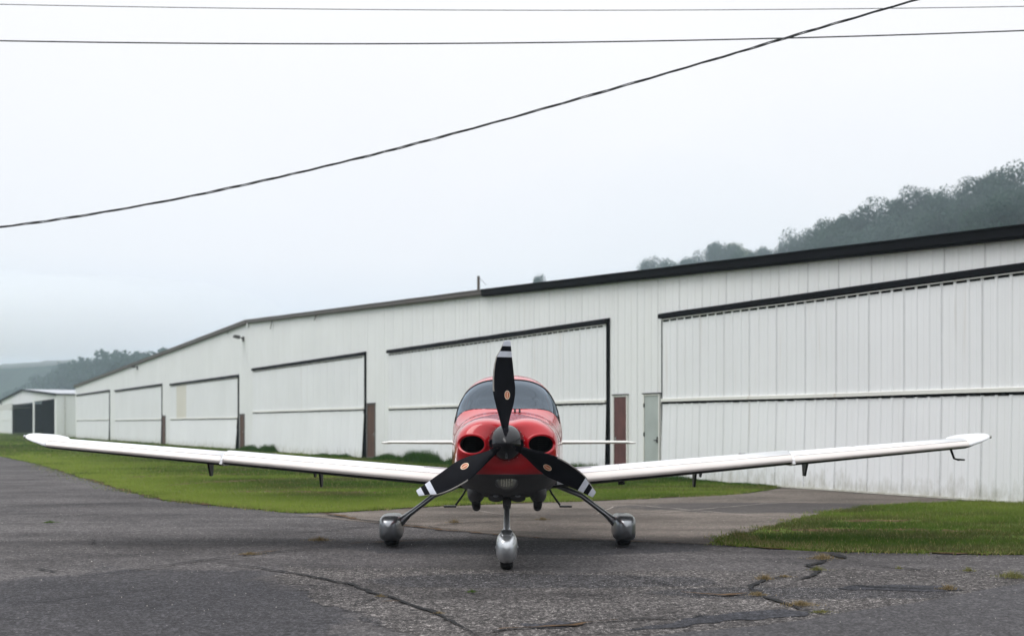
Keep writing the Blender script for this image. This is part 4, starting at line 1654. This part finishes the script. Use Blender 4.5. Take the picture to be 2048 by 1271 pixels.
# cabin: floor, dash, seats
b = MB()
b.box(-.56, .56, 12.95 - OY, 15.1 - OY, .80, .84)
b.build('cabin_floor', M['dash'], air)
b = MB()
rr = []
for x_ in np.linspace(-.545, .545, 19):
    k = 1 - (abs(x_) / .60) ** 2.4
    zt = 1.50 + .125 * k
    rr.append([(x_, 13.20 - OY, .86), (x_, 13.32 - OY, zt - .10), (x_, 13.34 - OY, zt - .02), (x_, 13.28 - OY, zt), (x_, 13.02 - OY + .2 * (1 - k), zt - .035), (x_, 12.98 - OY + .2 * (1 - k), 1.2)])
b.rings(rr)
b.build('dashboard', M['dash'], air, smooth=False)
for sg in (-1, 1):
    b = MB()
    b.box(sg * .28 - .21, sg * .28 + .21, 13.72 - OY, 14.16 - OY, .98, 1.10)
    st = b.build('seat', M['seat'], air, bevel=.03)
    b = MB()
    b.hexa([(sg * .28 - .21, 14.10 - OY, 1.08), (sg * .28 + .21, 14.10 - OY, 1.08), (sg * .28 + .21, 14.22 - OY, 1.08), (sg * .28 - .21, 14.22 - OY, 1.08),
            (sg * .28 - .16, 14.24 - OY, 1.60), (sg * .28 + .16, 14.24 - OY, 1.60), (sg * .28 + .16, 14.33 - OY, 1.60), (sg * .28 - .16, 14.33 - OY, 1.60)])
    b.build('backrest', M['seat'], st, bevel=.03)
    b = MB()
    b.box(sg * .28 - .11, sg * .28 + .11, 14.26 - OY, 14.35 - OY, 1.63, 1.80)
    b.build('headrest', M['seat'], st, bevel=.03)
# rear bulkhead in light trim
rr = [(p[0] * .93, p[1] - OY, cM[-1] * 0 + p[2]) for p in G[int(np.argmin(np.abs(cY - 15.15)))]]
MB().add(rr, [tuple(range(len(rr)))]).build('rear_bulkhead', M['lining'], air, flip=False)


# ---------------------------------------------------------------- wings
def foil(n=20, up=.115, lo=.050):
    """closed section from trailing edge over the top to the nose and back below; chord 0..1"""
    a = [(1 + math.cos(math.pi * k / n)) / 2 for k in range(n + 1)]
    yt = lambda c: (1.4845 * math.sqrt(c) - .63 * c - 1.758 * c * c + 1.4215 * c ** 3 - .5075 * c ** 4) / .5
    top = [(c, up * yt(c)) for c in a]
    bot = [(c, -lo * yt(c)) for c in a[::-1]][1:-1]
    return top + bot


FO = foil()


def wing_ring(sg, x, yl, zl, ch, k=1.0, inc=0.0, up=1.0):
    return [(sg * x, yl - OY + c * ch, zl + (z * up) * ch * k - c * ch * math.tan(inc)) for c, z in FO]


WS = [(.50, 13.72, .765, 1.36, 1.05), (.80, 13.74, .795, 1.33, 1.0), (1.6, 13.78, .867, 1.27, 1.0), (2.6, 13.83, .959, 1.19, .98), (3.43, 13.87, 1.036, 1.12, .97)]
WO = [(3.45, 13.82, 1.026, 1.17, .90), (4.3, 13.865, 1.104, 1.09, .88), (5.0, 13.90, 1.168, 1.02, .86), (5.58, 13.93, 1.221, .97, .84)]
WT = [(5.58, 13.93, 1.221, .97, .84, 0), (5.62, 13.94, 1.230, .96, .80, -R(1.0)), (5.68, 13.965, 1.247, .94, .72, -R(4.0)), (5.77, 14.01, 1.270, .86, .62, -R(4.6)), (5.87, 14.10, 1.295, .74, .52, -R(4.4)), (5.955, 14.22, 1.318, .58, .45, -R(4)), (6.01, 14.38, 1.338, .40, .38, -R(4)), (6.035, 14.54, 1.352, .16, .3, 0)]
for sg in (-1, 1):
    def shade_below(secs, name, par):
        b = MB().rings([wing_ring(sg, *q) for q in secs])
        n = len(FO)
        for k in range((len(secs) - 1) * n):
            j = k % n
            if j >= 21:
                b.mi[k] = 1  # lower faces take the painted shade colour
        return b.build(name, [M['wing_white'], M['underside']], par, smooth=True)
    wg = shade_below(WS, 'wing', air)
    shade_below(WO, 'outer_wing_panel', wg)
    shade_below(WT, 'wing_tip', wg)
    for secs in (WS[1:], WO):                # seam behind the leading-edge strip
        i85 = [i for i in range(20) if FO[i][0] < .085][0]
        MB().tube([Vector(wing_ring(sg, *q)[i85]) + Vector((0, -.002, .003)) for q in secs], .0022, 6).build('panel_seam', M['brown_trim'], wg)
    # polished leading-edge de-icing panels, slightly proud
    for secs in (WS[1:], WO):
        rr = []
        for q in secs:
            rg_ = wing_ring(sg, *q)
            n = len(FO)
            sel = [i for i in range(n) if FO[i][0] < .085 and i <= 21]
            cc = Vector((sg * q[0], q[1] - OY + .12 * q[3], q[2]))
            rr.append([Vector(rg_[i]) + (Vector(rg_[i]) - cc).normalized() * .0035 for i in sel])
        MB().rings(rr, caps=False, closed=False).build('leading_edge_strip', M['polished'], wg, smooth=True, flip=False)
    for xs_ in (1.35, 2.35, 4.25):
        q = [np.interp(xs_, [s_[0] for s_ in WS + WO], [s_[k] for s_ in WS + WO]) for k in range(5)]
        rg_ = wing_ring(sg, *q)
        MB().tube([Vector(rg_[i]) + Vector((0, 0, .0008)) for i in range(1, 19)], .0016, 6).build('panel_seam', M['brown_trim'], wg)
    q = [np.interp(2.9, [s_[0] for s_ in WS], [s_[k] for s_ in WS]) for k in range(5)]
    rg_ = wing_ring(sg, *q)
    pc = Vector(rg_[12])
    MB().tube([pc + Vector((0, 0, -.004)), pc + Vector((0, 0, .006))], .045, 16).build('fuel_cap', M['silver'], wg)
    # non-slip walkway at the root
    rr = []
    for x_ in (.66, 1.02):
        q = [np.interp(x_, [s_[0] for s_ in WS], [s_[k] for s_ in WS]) for k in range(5)]
        rg_ = wing_ring(sg, *q)
        rr.append([Vector(rg_[i]) + Vector((0, 0, .003)) for i in range(2, 15)])
    MB().rings(rr, caps=False, closed=False).build('walkway_strip', plain('walkway_grey', (.38, .39, .41), .8) if sg < 0 else bpy.data.materials['walkway_grey'], wg, flip=False)
    # stall fence/cuff joint
    MB().hexa([(sg * 3.425, 13.815 - OY, 1.005), (sg * 3.455, 13.815 - OY, 1.005), (sg * 3.455, 14.15 - OY, .99), (sg * 3.425, 14.15 - OY, .99),
               (sg * 3.425, 13.83 - OY, 1.06), (sg * 3.455, 13.83 - OY, 1.06), (sg * 3.455, 14.1 - OY, 1.135), (sg * 3.425, 14.1 - OY, 1.135)]).build('leading_edge_step', M['wing_white'], wg)
    # control-surface hinge brackets under the trailing edge
    for x_, z1, z0, w_ in ((3.82, 1.0, .815, .012), (2.40, .90, .675, .012), (2.48, .90, .80, .008)):
        MB().hexa([(sg * x_ - w_, 14.80 - OY, z0), (sg * x_ + w_, 14.80 - OY, z0), (sg * x_ + w_, 14.90 - OY, z0), (sg * x_ - w_, 14.90 - OY, z0),
                   (sg * x_ - w_, 14.62 - OY, z1 + .06), (sg * x_ + w_, 14.62 - OY, z1 + .06), (sg * x_ + w_, 14.95 - OY, z1 + .03), (sg * x_ - w_, 14.95 - OY, z1 + .03)]).build('hinge_bracket', M['black_metal'], wg, bevel=.004)
    # navigation light on the tip
    MB().tube([(sg * 5.95, 14.20 - OY, 1.318), (sg * 6.0, 14.32 - OY, 1.332)], [.012, .02], 8).build('tip_light', M['lens'], wg, smooth=True)
# pitot tube under one wing
b = MB()
b.tube([(5.47, 14.25 - OY, 1.20), (5.50, 14.20 - OY, 1.06), (5.52, 14.10 - OY, 1.045)], [.016, .013, .012], 8)
b.tube([(5.51, 14.14 - OY, 1.05), (5.575, 14.06 - OY, 1.048)], [.012, .010], 8)
b.build('pitot_tube', M['black_metal'], wg)
b = MB()
b.tube([(1.40, 14.2 - OY, .81), (1.40, 14.2 - OY, .74)], [.045, .04], 14)
b.tube([(1.375, 14.15 - OY, .755), (1.375, 14.12 - OY, .755)], .014, 8)
b.tube([(1.425, 14.15 - OY, .755), (1.425, 14.12 - OY, .755)], .014, 8)
b.build('underwing_camera', M['black_metal'], air)

# ---------------------------------------------------------------- tail
rr = []
for x_, yl, ch, k in ((-1.955, 18.42, .42, .8), (-1.90, 18.30, .58, .85), (-1.0, 18.18, .72, .9), (0, 18.05, .84, .95), (1.0, 18.18, .72, .9), (1.90, 18.30, .58, .85), (1.955, 18.42, .42, .8)):
    rr.append([(x_, yl - OY + c * ch, 1.195 + (z * .42) * ch * k + (0 if c else 0)) for c, z in foil(14, .115, .115)])
tp = MB().rings(rr).build('tailplane', M['dull_white'], air, smooth=True)
for sg in (-1, 1):
    b = MB()
    rr = [[(sg * x_, 18.34 - OY + dy + c * ch, 1.185 + z * ch * .45) for c, z in foil(8, .10, .10)] for x_, dy, ch in ((1.90, 0, .45), (1.99, .02, .42), (2.035, .09, .28))]
    b.rings(rr)
    b.build('elevator_horn', M['dull_white'], tp, smooth=True)
rr = []
for z_, yl, ch in ((1.36, 17.55, 1.35), (1.7, 17.95, .98), (2.2, 18.40, .70), (2.50, 18.68, .52), (2.58, 18.78, .38)):
    rr.append([(zz * .55 * ch, yl - OY + c * ch, z_) for c, zz in foil(12, .075, .075)])
MB().rings(rr).build('fin', M['red'], air, smooth=True)

# ---------------------------------------------------------------- undercarriage
def ell(cx, y, cz, a_, b_, n=20, e=1.0, rx=0.0):
    return [(cx + a_ * math.copysign(abs(math.cos(t)) ** e, math.cos(t)), y - OY, cz + b_ * math.copysign(abs(math.sin(t)) ** e, math.sin(t))) for t in [k * 2 * math.pi / n for k in range(n)]]


def fairing(name, cx, rows, mat, parent, e=.70, skew=0.0):
    rr = []
    for Y, hw, zt, zb in rows:
        ring = ell(cx, Y, (zt + zb) / 2, hw, (zt - zb) / 2, 32, e)
        rr.append([(x - skew * max(0, .25 - z) * 0, y, z) for x, y, z in ring])
    return MB().rings(rr).build(name, mat, parent, smooth=True)


def tyre(name, cx, Y, r, hw, parent):
    prof = [(0, -hw * .75), (r * .45, -hw * .8), (r * .62, -hw), (r * .86, -hw * .98), (r * .965, -hw * .72), (r, -hw * .35), (r, 0), (r, hw * .35), (r * .965, hw * .72), (r * .86, hw * .98), (r * .62, hw), (r * .45, hw * .8), (0, hw * .75)]
    n = 44
    rings = [[(cx + o_, Y - OY + max(q, .001) * math.cos(a), r + max(q, .001) * math.sin(a)) for a in [k * 2 * math.pi / n for k in range(n)]] for q, o_ in prof]
    return MB().rings(rings).build(name, M['rubber'], parent, smooth=True)


# nose gear
nf = fairing('wheel_fairing', 0, [(11.46, .012, .245, .205), (11.475, .05, .30, .155), (11.51, .078, .335, .115), (11.58, .099, .366, .085), (11.68, .109, .384, .074), (11.82, .110, .388, .074), (12.0, .098, .375, .095), (12.2, .066, .325, .15), (12.38, .02, .26, .21)], M['silver_bright'], air, .78)
tyre('tyre', 0, 11.80, .172, .068, nf)
for sg in (-1, 1):
    MB().tube([(sg * .105, 11.80 - OY, .225), (sg * .119, 11.80 - OY, .225)], .016, 10).build('axle_cap', M['silver'], nf)
b = MB()
st = [(0, 12.42 - OY, .80), (0, 12.30 - OY, .70), (0, 12.20 - OY, .60)]
b.tube(st, [.045, .050, .040], 20)
b.build('gear_leg_fairing', M['graphite'], air, smooth=True)
b = MB()
b.tube([(0, 12.24 - OY, .645), (0, 12.22 - OY, .62)], .039, 20)
b.build('clamp_ring', M['silver_bright'], air, smooth=True)
b = MB()
b.tube([(0, 12.22 - OY, .62), (0, 12.02 - OY, .50), (0, 11.80 - OY, .40), (0, 11.70 - OY, .345), (0, 11.66 - OY, .325)], [.030, .031, .036, .030, .018], 20)
b.build('nose_gear_leg', M['silver_bright'], air, smooth=True)
b = MB()
b.rings([ell(0, 11.575, .352, .045, .012, 20), ell(0, 11.70, .395, .062, .012, 20), ell(0, 11.85, .402, .045, .010, 20)])
b.build('leg_socket', M['silver'], air, smooth=True)

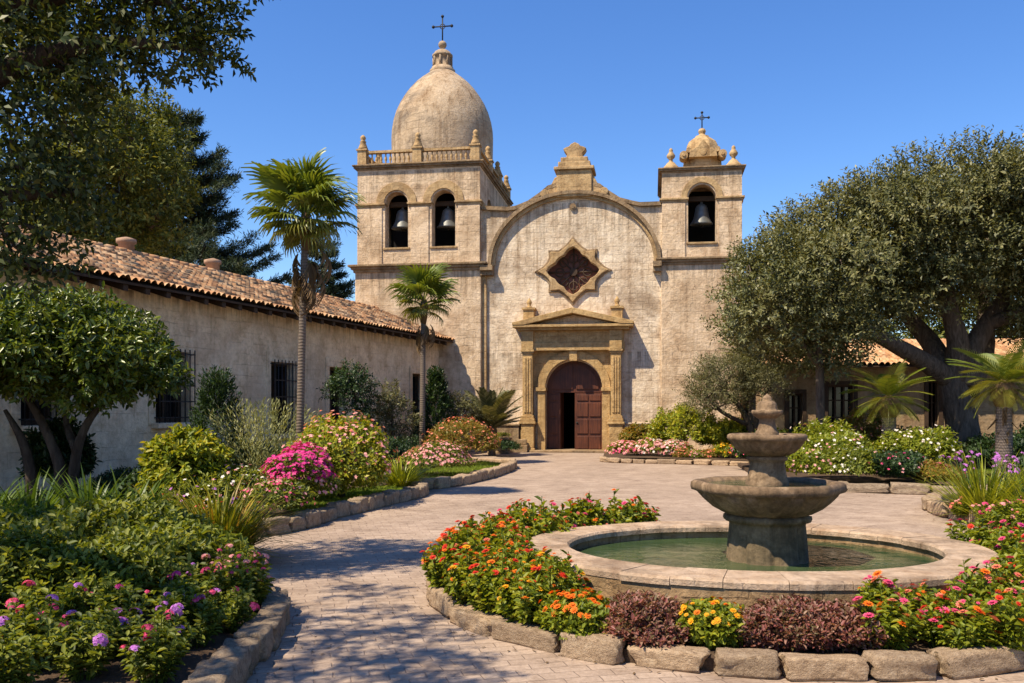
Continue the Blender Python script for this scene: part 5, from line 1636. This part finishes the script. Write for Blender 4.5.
# right drift: red, pink, magenta
for a in list(np.arange(279, 372, 6.5)):
    for off in (.18, .46, .70):
        if a < 285 and off > .6: continue
        aa = a+q.normal(0, 1.6)
        if aa > 372: continue
        x, y = poolbed(aa, off+q.normal(0, .05))
        lo_ = aa < 312
        cols = ['red','coral','pink','orange'] if lo_ else ['red','pink','magenta','pink','red']
        flowering('zinnia_plant', (x, y), k % 4, q.uniform(.95, 1.15)*(.88 if lo_ else (1.12 if off < .6 else 1.0)), cols, 16, 'pink and red flowered plant in the drift right of the pool', 'flowering plant', 'pink and red flowers right of the pool', seed=600+k, hs=1.15, hz=q.uniform(.85,1.35))
        k += 1
# front row between the drifts
def front(px, Y, rx, h, key, seed, mat, label, cat, fls=None, n=900, ln=.045, wd=.024, name='low_shrub', up=.8):
    x, y = at(px, Y)
    return shrub(name, (x, y), key, mound(seed, rx, rx*.85, h, n, 7, .10, ln, wd, True, z0=.0, amp=.22, up=up, zmin=-.8), mat, label, cat, stem=stems(6, h*.6, rx*.6, .008), flowers=fls)
def headed(t, seed, rx, h, nfl, col, hs, zmin=.1, heads=HEAD):
    """countable flower heads standing on a mound"""
    q = np.random.default_rng(seed); d = sphere_dirs(nfl, zmin, q); zc = .05+h*.38
    lp = lump(d, seed+5, .22)
    for dd_, l in zip(d, lp):
        p = np.array([dd_[0]*rx*l, dd_[1]*rx*.85*l, zc+dd_[2]*(h-zc)*l])*1.03
        e = Vector(dd_+np.array([0,0,.6])+q.normal(0,.2,3)).to_track_quat('Z','Y').to_euler()
        s = hs*q.uniform(.75, 1.2)
        link('flower_head', heads[col[int(q.integers(len(col)))]], t, Vector(p), e, (s, s, s))
t = front(579, 6.32, .26, .29, 'marigold', 41, L['zinnia'], 'bright orange marigold clump in front of the pool wall', 'flowering plant'); headed(t, 41, .26, .30, 60, ['orange'], 1.0)
front(643, 6.24, .36, .31, 'purpleA', 42, L['purple'], 'left of the two dull purple leaved shrubs, beside the orange marigolds', 'shrub', n=1700, up=1.1, ln=.038, wd=.017)
t = front(712, 6.15, .26, .28, 'lantana', 43, L['zinnia'], 'yellow flowered clump between the two purple leaved shrubs', 'flowering plant'); headed(t, 43, .26, .29, 50, ['yellow','orange','yellow'], .8)
front(788, 6.10, .36, .33, 'purpleB', 44, L['purple'], 'right purple leaved shrub, between the yellow clump and the pink flowers', 'shrub', n=1700, up=1.1, ln=.038, wd=.017)
front(836, 6.06, .28, .28, 'purpleC', 45, L['purple'], 'small purple leaved shrub touching the pink and red flowers', 'shrub', n=800, up=1.1)
# -- near left bed flowers
DK = [mesh_np('bedding_foliage', u[0][0], u[0][1], L['green']) for u in UP]
verb = [(-2.15,6.0,['violet','pink'],1.0),(-2.35,6.35,['violet','magenta'],1.05),(-2.2,5.55,['violet','violet','pink'],.9),(-2.6,5.75,['magenta','violet','pink'],1.0),(-2.75,6.2,['magenta','pink','red'],1.1),(-2.1,5.2,['violet','pink'],.85),
        (-2.55,5.3,['pink','violet'],.95),(-2.95,5.5,['violet','pink'],1.05),(-3.1,6.0,['pink','violet'],1.1),(-2.85,5.0,['violet','red'],.95),(-3.3,5.45,['pink','violet'],1.05),(-2.45,6.75,['magenta','violet'],1.1),(-3.5,6.2,['pink'],1.1),(-2.02,6.4,['violet','pink'],.8)]
for i, (x, y, c, s) in enumerate(verb):
    flowering('verbena_plant', (x, y), i % 4, s*1.0, c, 4, 'dark leaved plant with violet and pink flower clusters at the bottom left', 'flowering plant', 'violet and pink flowers of the near left bed', heads=CLUS, hs=1.05, seed=900+i, mat=DK)
for i, (x, y, s) in enumerate([(-2.12,6.95,1.15),(-2.28,7.3,1.2),(-2.5,7.35,1.0),(-2.15,7.15,.9)]):
    flowering('pink_phlox', (x, y), (i+1) % 4, s, ['palepink','pink','palepink'], 20, 'pink flowered plant at the path end of the near left bed', 'flowering plant', 'pink flowers at the path end of the near left bed', heads=CLUS, hs=.95, seed=940+i, mat=DK)

# -- strap leaved clumps
def straps(name, px, Y, n, length, width, mat, label, seed, rbase=.16, arch_=1.0, blooms=None, sc=1.0):
    x, y = at(px, Y)
    t = empty(name, (x, y, .09), random.uniform(0, 6.28), label, 'strap leaved plant')
    me = mesh_np('foliage', *strap_clump(seed, n, length, width, 1.0, 6, arch_, rbase), mat)
    link('foliage', me, t)
    if blooms:
        col, nb, hh, hs, heads, rr = blooms; q = np.random.default_rng(seed)
        for k in range(nb):
            a = q.uniform(0, 6.28); r_ = rr*math.sqrt(q.random()); z = hh*q.uniform(.8, 1.1)*(1-.15*r_/rr)
            s = MB().tube([(r_*.3*math.cos(a), r_*.3*math.sin(a), .02), (r_*.75*math.cos(a), r_*.75*math.sin(a), z*.6), (r_*math.cos(a), r_*math.sin(a), z)], [.006,.005,.004], 5).build('flower_stem', L['strap'], t)
            h_ = hs*q.uniform(.8, 1.2)
            link('flower_head', heads[col[int(q.integers(len(col)))]], s, (r_*math.cos(a), r_*math.sin(a), z), (q.normal(0,.4), q.normal(0,.4), 0), (h_, h_, h_))
    return t
straps('daylily_clump', 218, 9.9, 850, .92, .026, L['strap_gold'], 'golden green arching daylily clump spilling onto the path at left', 51, .30, 1.15, (['red','coral'], 9, .60, .9, HEAD, .55))
straps('daylily_clump', 172, 10.2, 400, .85, .026, L['strap_gold'], 'smaller golden green daylily clump behind the large green mounds', 52, .26, 1.1, (['red'], 5, .6, .9, HEAD, .4))
for i, (px, Y, lb) in enumerate([(28,11.2,'dark green strap leaved clump under the umbrella tree at the left edge'), (88,11.6,'dark green strap leaved clump right of the umbrella tree stems'), (128,11.9,'bright tipped green strap leaved clump before the wing wall, right of its dark twin'), (-20,10.8,'dark green strap leaved clump cut by the left edge of the picture')]):
    straps('agapanthus_clump', px, Y, 150, .95, .045, L['strap'], lb, 55+i, .22, .9)
straps('lime_clump', 401, 18.3, 320, .82, .032, L['strap_lime'], 'bright lime green arching clump on the small lawn at left', 61, .25, 1.05)
straps('society_garlic', 985, 13.3, 300, 1.02, .032, L['strap_lime'], 'tall lime green strap leaved plant with violet flowers in the right side bed', 62, .30, .6, (['violet'], 34, .98, 1.0, CLUS, .62))
straps('society_garlic', 1040, 12.6, 260, 1.0, .032, L['strap_lime'], 'strap leaved plant with violet flowers cut by the right edge', 63, .28, .6, (['violet'], 20, 1.0, 1.0, CLUS, .55))

# -- middle left
x, y = at(186, 13.0)
shrub('azalea_bush', (x, y), 'azalea', mound(71, .56, .52, 1.30, 620, 8, .18, .10, .046, True, z0=.35, amp=.2, up=.6, zmin=-.5), L['lime'], 'round yellow green bush on several thin stems before the barred window', 'shrub', stem=stems(6, 1.0, .35, .022))
x, y = at(160, 13.6)
shrub('dark_bush', (x, y), 'darkA', mound(72, .5, .5, .85, 500, 8, .2, .09, .04, amp=.2), L['deep'], 'dark green bush in the shade left of the yellow green bush', 'shrub')
x, y = at(62, 15.0)
shrub('dark_bush', (x, y), 'darkB', mound(73, .55, .5, 1.5, 700, 8, .2, .11, .045, True, amp=.25), L['deep'], 'dark leafy bush against the wing wall behind the umbrella tree stems', 'shrub')
x, y = at(302, 13.75)
shrub('magenta_mound', (x, y), 'magm', mound(74, .60, .58, .98, 900, 7, .15, .06, .03, amp=.18), L['green'], 'dome of dense magenta flowers beside the small lawn', 'flowering shrub', flowers=[fl('mag_f', 74, .60, .58, .98, 620, .040, B['magenta'], zmin=.25), fl('mag_f2', 174, .60, .58, .9, 130, .034, B['palepink'], zmin=-.1, clump=9)])
for i, (px, Y, r, h, lb, cc, ff) in enumerate([
        (238, 13.0, .58, .78, 'green plant with scattered white and pink flowers left of the magenta dome', ['white','palepink'], 60),
        (205, 12.6, .50, .66, 'white flowered green plant next to the daylily clump', ['white','violet'], 46),
        (272, 12.75, .46, .62, 'pink dotted green plant in front of the magenta dome', ['palepink','pink'], 80)]):
    x, y = at(px, Y)
    t = shrub('bedding_plant', (x, y), 'bed%d' % i, mound(80+i, r, r, h, 750, 7, .15, .07, .032, True, amp=.22), L['green'], lb, 'flowering plant', flowers=[fl('bedf%d%s' % (i, c), 80+i*3+j, r, r, h, ff, .03, B[c], zmin=-.1) for j, c in enumerate(cc)])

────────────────

== YOUR TASK ==
Everything from the first line of the listing above through the line that contains "M['lining'], air, flip=False)" is to be restated word for word, minus the pictures.

== FINAL ANSWER ==
Keep writing the Blender script for this image. This is part 4, starting at line 1654. This part finishes the script. Use Blender 4.5. Take the picture to be 2048 by 1271 pixels.
# cabin: floor, dash, seats
b = MB()
b.box(-.56, .56, 12.95 - OY, 15.1 - OY, .80, .84)
b.build('cabin_floor', M['dash'], air)
b = MB()
rr = []
for x_ in np.linspace(-.545, .545, 19):
    k = 1 - (abs(x_) / .60) ** 2.4
    zt = 1.50 + .125 * k
    rr.append([(x_, 13.20 - OY, .86), (x_, 13.32 - OY, zt - .10), (x_, 13.34 - OY, zt - .02), (x_, 13.28 - OY, zt), (x_, 13.02 - OY + .2 * (1 - k), zt - .035), (x_, 12.98 - OY + .2 * (1 - k), 1.2)])
b.rings(rr)
b.build('dashboard', M['dash'], air, smooth=False)
for sg in (-1, 1):
    b = MB()
    b.box(sg * .28 - .21, sg * .28 + .21, 13.72 - OY, 14.16 - OY, .98, 1.10)
    st = b.build('seat', M['seat'], air, bevel=.03)
    b = MB()
    b.hexa([(sg * .28 - .21, 14.10 - OY, 1.08), (sg * .28 + .21, 14.10 - OY, 1.08), (sg * .28 + .21, 14.22 - OY, 1.08), (sg * .28 - .21, 14.22 - OY, 1.08),
            (sg * .28 - .16, 14.24 - OY, 1.60), (sg * .28 + .16, 14.24 - OY, 1.60), (sg * .28 + .16, 14.33 - OY, 1.60), (sg * .28 - .16, 14.33 - OY, 1.60)])
    b.build('backrest', M['seat'], st, bevel=.03)
    b = MB()
    b.box(sg * .28 - .11, sg * .28 + .11, 14.26 - OY, 14.35 - OY, 1.63, 1.80)
    b.build('headrest', M['seat'], st, bevel=.03)
# rear bulkhead in light trim
rr = [(p[0] * .93, p[1] - OY, cM[-1] * 0 + p[2]) for p in G[int(np.argmin(np.abs(cY - 15.15)))]]
MB().add(rr, [tuple(range(len(rr)))]).build('rear_bulkhead', M['lining'], air, flip=False)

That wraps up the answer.